Exercise task » Sift the listing for lines that hold the string "Python" and pull them out.
:::
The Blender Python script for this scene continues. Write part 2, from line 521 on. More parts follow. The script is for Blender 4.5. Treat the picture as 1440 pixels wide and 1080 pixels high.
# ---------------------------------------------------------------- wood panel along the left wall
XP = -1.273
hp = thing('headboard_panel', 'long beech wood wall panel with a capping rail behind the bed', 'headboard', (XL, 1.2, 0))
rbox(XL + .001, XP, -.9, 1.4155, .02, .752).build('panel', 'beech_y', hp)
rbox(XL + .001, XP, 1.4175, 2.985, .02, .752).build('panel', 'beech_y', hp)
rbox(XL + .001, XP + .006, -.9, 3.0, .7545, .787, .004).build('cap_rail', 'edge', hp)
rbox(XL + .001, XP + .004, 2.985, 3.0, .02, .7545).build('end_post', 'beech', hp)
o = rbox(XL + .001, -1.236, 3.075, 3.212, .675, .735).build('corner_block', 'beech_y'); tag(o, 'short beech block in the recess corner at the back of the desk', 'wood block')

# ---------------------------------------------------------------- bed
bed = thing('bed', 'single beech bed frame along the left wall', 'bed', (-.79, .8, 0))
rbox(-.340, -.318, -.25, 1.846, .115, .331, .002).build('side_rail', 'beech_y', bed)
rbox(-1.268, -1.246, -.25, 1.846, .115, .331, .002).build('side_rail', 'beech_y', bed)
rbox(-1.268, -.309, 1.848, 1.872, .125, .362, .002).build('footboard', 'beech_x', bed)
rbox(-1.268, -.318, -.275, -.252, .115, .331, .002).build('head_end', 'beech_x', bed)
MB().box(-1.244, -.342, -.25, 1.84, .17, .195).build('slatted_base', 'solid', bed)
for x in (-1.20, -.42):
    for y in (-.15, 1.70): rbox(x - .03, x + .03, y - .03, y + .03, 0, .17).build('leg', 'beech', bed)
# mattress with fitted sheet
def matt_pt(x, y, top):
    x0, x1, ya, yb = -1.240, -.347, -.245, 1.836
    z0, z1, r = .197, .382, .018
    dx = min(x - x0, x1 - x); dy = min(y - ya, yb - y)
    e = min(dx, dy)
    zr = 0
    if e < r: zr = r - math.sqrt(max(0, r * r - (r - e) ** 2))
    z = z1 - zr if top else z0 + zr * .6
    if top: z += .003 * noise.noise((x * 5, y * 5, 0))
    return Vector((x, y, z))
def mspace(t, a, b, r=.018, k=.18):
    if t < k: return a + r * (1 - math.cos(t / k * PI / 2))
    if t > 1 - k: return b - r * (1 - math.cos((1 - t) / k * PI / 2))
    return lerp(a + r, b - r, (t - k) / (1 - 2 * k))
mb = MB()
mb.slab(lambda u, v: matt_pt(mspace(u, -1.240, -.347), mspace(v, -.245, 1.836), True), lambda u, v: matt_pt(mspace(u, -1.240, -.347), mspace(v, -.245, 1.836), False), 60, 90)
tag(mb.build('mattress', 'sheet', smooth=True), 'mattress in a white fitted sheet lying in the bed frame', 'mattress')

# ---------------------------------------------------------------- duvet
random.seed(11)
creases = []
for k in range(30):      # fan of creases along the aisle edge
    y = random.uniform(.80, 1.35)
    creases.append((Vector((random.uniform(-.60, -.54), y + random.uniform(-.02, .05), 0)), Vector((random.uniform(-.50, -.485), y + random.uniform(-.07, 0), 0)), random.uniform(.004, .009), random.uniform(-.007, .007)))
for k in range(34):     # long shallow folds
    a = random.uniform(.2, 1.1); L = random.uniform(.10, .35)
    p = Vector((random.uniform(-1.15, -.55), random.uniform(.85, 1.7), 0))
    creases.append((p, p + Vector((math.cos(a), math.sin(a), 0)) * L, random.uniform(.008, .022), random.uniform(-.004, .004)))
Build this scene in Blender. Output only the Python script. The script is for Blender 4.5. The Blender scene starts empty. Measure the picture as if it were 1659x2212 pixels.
:::
Exercise solution »
The Blender Python script for this scene continues. Write part 2, from line 521 on. More parts follow. The script is for Blender 4.5. Treat the picture as 1440 pixels wide and 1080 pixels high.
Build this scene in Blender. Output only the Python script. The script is for Blender 4.5. The Blender scene starts empty. Measure the picture as if it were 1659x2212 pixels.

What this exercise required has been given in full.